The definition seems to me to conform with the evidence of the Chief Valuation Officer for the defendant. My understanding of this definition is that rate is a sum of money collected by the Council for purposes of services of a public nature as opposed to services to an individual. As correctly submitted by Mr Banda, therefore, rates are a tax on all property with value situate within the boundary of the Council for purposes of raising revenue for the maintenance of facilities offered to all the residents. The concept may perhaps sound "morally wrong" to a rate payer who perhaps provides his own water and electricity services etc. But rates are not charged on the basis of these services.

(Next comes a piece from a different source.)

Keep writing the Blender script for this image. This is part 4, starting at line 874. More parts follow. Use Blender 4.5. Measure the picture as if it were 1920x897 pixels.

While appreciating the plaintiffs sentiments in this matter, I cannot say that the City Council exercised its discretion improperly particularly considering that a 50 per cent remission was made on the early rate demands. In the result I have come to the conclusion that the defendant are legally and perhaps morally entitled to levy rates on all assessable proper within its boundary. In coming to this conclusion I have no doubt that the City Council of Lusaka in arriving at the rateable value of property in different areas on which the rates are based takes into account the non-availability or lack of facilities of a public nature in different areas.

In the exercise of my discretion therefore I refuse to grant the declaration sought. The action is accordingly dismissed. The matter raised in this action is such that in the interest of justice, I make no order as to costs.